For a couple of months last winter, De La Soul’s 3 Feet High and Rising maintained virtually exclusive residence on my iPhone. Its psychedelic playfulness, densely intricate samples, and wonderfully out-there sense of humor informed an entire New York contingent of outside-the-box hip hop (A Tribe Called Qwest, Queen Latifah, The Jungle Brothers), Outkast, local acts like THEESatisfaction and Shabazz Palaces, and current hip-hop It Boy Joey Bada$$ (who, coincidentally, plays across town at the Showbox tomorrow night). 3 Feet showed hip hop to be as infinitely expansive as any other sub-genre of popular music, and damned if the record doesn’t still sound daisy-fresh today (their two Prince Paul-produced follow-ups, De La Soul is Dead and Buhloone Mindstate, kinda rule, too). Show up to pay some respects, and congratulate ’em for successfully funding their first new record in over a decade. Make sure you get there early, too: Seattle three-man crew Brothers from Another share De La’s propensity for bluster-free, fun rhymes–albeit with a less-trippy backdrop of minimal funk beats–and a reputedly-jumping onstage presence.
The Draft Punk Festival with Girl Trouble, The Fucking Eagles, The DT’s, The Tom Price Desert Classic, and loads more @ The Swiss Restaurant and Pub (Tacoma). All ages. Free until 8:00 p.m/$10 after 8:00 p.m. Show begins at noon.
Great, no-bull garage rock crawls from the soil of Tacoma like some undying monster, so it’s worth considering a trip to T-Town for this free-for-most-of-the-day music festival. You’ll get local craft brews, a lovable 1913-vintage venue for the paid evening portion of the fest, and a dozen local rock outfits. There doesn’t appear to be a weak act in the batch, but make it a point to catch two of The City of Destiny’s most durable bands. Girl Trouble are Tacoma’s Garage Rock of Gibraltar (they’ve been carrying the torch for over thirty years now), and The Fucking Eagles thrust some roadhouse soul muscle into their muscular garage rock. Both acts belong on anyone’s local-rock bucket list of live bands.

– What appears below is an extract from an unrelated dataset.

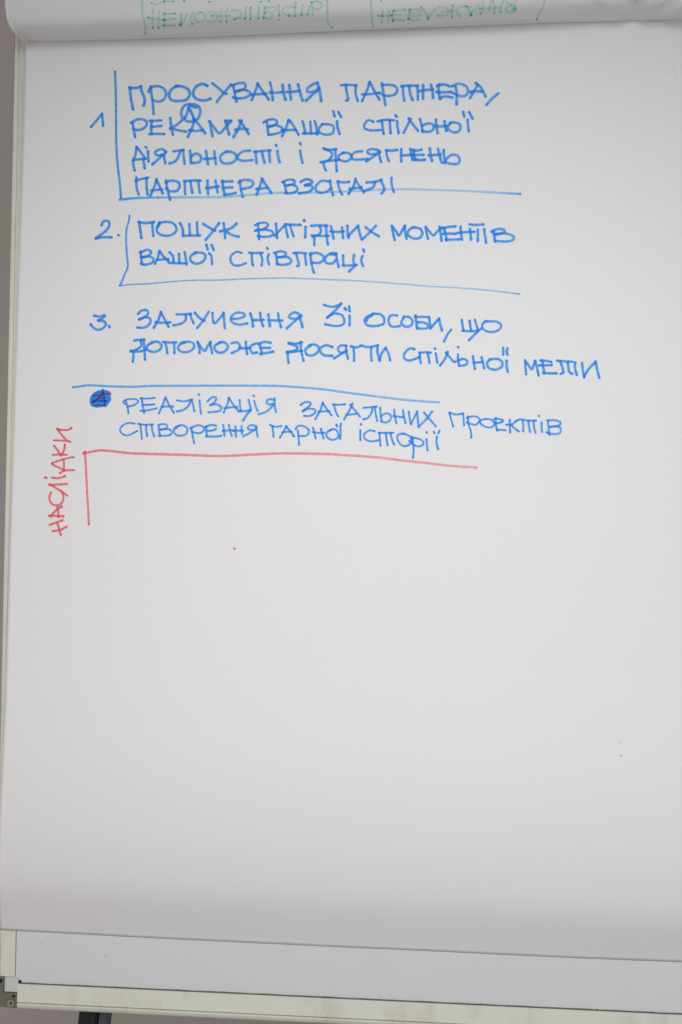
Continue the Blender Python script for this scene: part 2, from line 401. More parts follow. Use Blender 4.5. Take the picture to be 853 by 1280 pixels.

Eldridge Gravy and the Court Supreme, Trolls Cottage, guests @ Nectar Lounge. 21+. Free. Show begins at 10:00 a.m.
Eldridge Gravy and his band of funky misfits the Court Supreme remain one of this ‘burg’s most reliable purveyors of deeply booty-shaking soul, so they’ll fit right in amidst the parades and naked hippie cyclists that’ll be overtaking Fremont during the Solstice Festival this weekend. Expect the likely-warm temperatures to increase by at least ten degrees once these guys get down to business. For reals, cousin.
Sunday, June 21:
Charms, Eight Bells, X Suns, Panther Attack @ Narwhal. 21+. Free (I think). Show at 9:00 p.m.
I haven’t been to Narwhal (AKA the basement of Capitol Hill’s Unicorn bar) for live music yet, but this bill could change that, largely on the strength of Seattle band Charms‘ reputation as a potent onstage act. Their frantic music throws rapidly-strummed guitars and perpetually rolling drums into indie rock tunes that sound sort of like a super-caffeinated Modest Mouse gone new wave. It’s quite the contrast to the other three bands on the bill (Eight Bells from Portland and Seattle ensembles X Suns and Panther Attack), all of whom proffer largely/fully instrumental, complex-yet-heavy space-rock sonics in the spirit of Earth and early Kinski.